**Data shown**
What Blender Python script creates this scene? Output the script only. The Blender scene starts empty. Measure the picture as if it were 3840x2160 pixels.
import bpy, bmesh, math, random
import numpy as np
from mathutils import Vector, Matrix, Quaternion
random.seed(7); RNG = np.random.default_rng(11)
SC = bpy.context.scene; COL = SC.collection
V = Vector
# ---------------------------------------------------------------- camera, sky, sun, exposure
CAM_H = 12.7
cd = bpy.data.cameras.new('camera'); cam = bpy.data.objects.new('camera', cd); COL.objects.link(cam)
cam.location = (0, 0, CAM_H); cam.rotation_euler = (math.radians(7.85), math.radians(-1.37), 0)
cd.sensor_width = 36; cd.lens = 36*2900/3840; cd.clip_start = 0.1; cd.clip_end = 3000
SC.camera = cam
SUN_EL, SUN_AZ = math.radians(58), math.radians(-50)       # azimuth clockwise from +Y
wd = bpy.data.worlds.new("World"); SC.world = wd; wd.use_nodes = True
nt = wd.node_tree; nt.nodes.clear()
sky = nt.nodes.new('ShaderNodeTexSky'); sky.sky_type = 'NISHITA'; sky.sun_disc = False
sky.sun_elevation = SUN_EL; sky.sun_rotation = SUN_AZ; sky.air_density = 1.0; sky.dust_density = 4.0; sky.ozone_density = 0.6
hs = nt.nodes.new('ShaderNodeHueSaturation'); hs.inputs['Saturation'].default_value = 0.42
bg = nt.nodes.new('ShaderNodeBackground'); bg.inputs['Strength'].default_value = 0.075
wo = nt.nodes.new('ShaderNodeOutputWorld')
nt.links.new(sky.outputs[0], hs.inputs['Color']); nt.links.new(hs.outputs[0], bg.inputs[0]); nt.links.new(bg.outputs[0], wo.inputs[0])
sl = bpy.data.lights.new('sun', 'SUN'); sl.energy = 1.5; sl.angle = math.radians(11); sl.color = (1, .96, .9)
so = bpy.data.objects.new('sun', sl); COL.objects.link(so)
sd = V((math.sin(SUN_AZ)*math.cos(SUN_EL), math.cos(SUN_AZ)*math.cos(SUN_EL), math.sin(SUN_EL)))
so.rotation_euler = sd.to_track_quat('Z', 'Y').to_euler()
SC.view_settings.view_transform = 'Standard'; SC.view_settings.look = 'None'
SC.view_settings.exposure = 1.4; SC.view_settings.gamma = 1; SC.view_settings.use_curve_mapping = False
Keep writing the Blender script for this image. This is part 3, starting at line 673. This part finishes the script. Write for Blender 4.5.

**Challenge**
Extract each entry in full, exactly as given.

**Solution**
What Blender Python script creates this scene? Output the script only. The Blender scene starts empty. Measure the picture as if it were 3840x2160 pixels.
import bpy, bmesh, math, random
import numpy as np
from mathutils import Vector, Matrix, Quaternion
random.seed(7); RNG = np.random.default_rng(11)
SC = bpy.context.scene; COL = SC.collection
V = Vector
# ---------------------------------------------------------------- camera, sky, sun, exposure
CAM_H = 12.7
cd = bpy.data.cameras.new('camera'); cam = bpy.data.objects.new('camera', cd); COL.objects.link(cam)
cam.location = (0, 0, CAM_H); cam.rotation_euler = (math.radians(7.85), math.radians(-1.37), 0)
cd.sensor_width = 36; cd.lens = 36*2900/3840; cd.clip_start = 0.1; cd.clip_end = 3000
SC.camera = cam
SUN_EL, SUN_AZ = math.radians(58), math.radians(-50)       # azimuth clockwise from +Y
wd = bpy.data.worlds.new("World"); SC.world = wd; wd.use_nodes = True
nt = wd.node_tree; nt.nodes.clear()
sky = nt.nodes.new('ShaderNodeTexSky'); sky.sky_type = 'NISHITA'; sky.sun_disc = False
sky.sun_elevation = SUN_EL; sky.sun_rotation = SUN_AZ; sky.air_density = 1.0; sky.dust_density = 4.0; sky.ozone_density = 0.6
hs = nt.nodes.new('ShaderNodeHueSaturation'); hs.inputs['Saturation'].default_value = 0.42
bg = nt.nodes.new('ShaderNodeBackground'); bg.inputs['Strength'].default_value = 0.075
wo = nt.nodes.new('ShaderNodeOutputWorld')
nt.links.new(sky.outputs[0], hs.inputs['Color']); nt.links.new(hs.outputs[0], bg.inputs[0]); nt.links.new(bg.outputs[0], wo.inputs[0])
sl = bpy.data.lights.new('sun', 'SUN'); sl.energy = 1.5; sl.angle = math.radians(11); sl.color = (1, .96, .9)
so = bpy.data.objects.new('sun', sl); COL.objects.link(so)
sd = V((math.sin(SUN_AZ)*math.cos(SUN_EL), math.cos(SUN_AZ)*math.cos(SUN_EL), math.sin(SUN_EL)))
so.rotation_euler = sd.to_track_quat('Z', 'Y').to_euler()
SC.view_settings.view_transform = 'Standard'; SC.view_settings.look = 'None'
SC.view_settings.exposure = 1.4; SC.view_settings.gamma = 1; SC.view_settings.use_curve_mapping = False
Keep writing the Blender script for this image. This is part 3, starting at line 673. This part finishes the script. Write for Blender 4.5.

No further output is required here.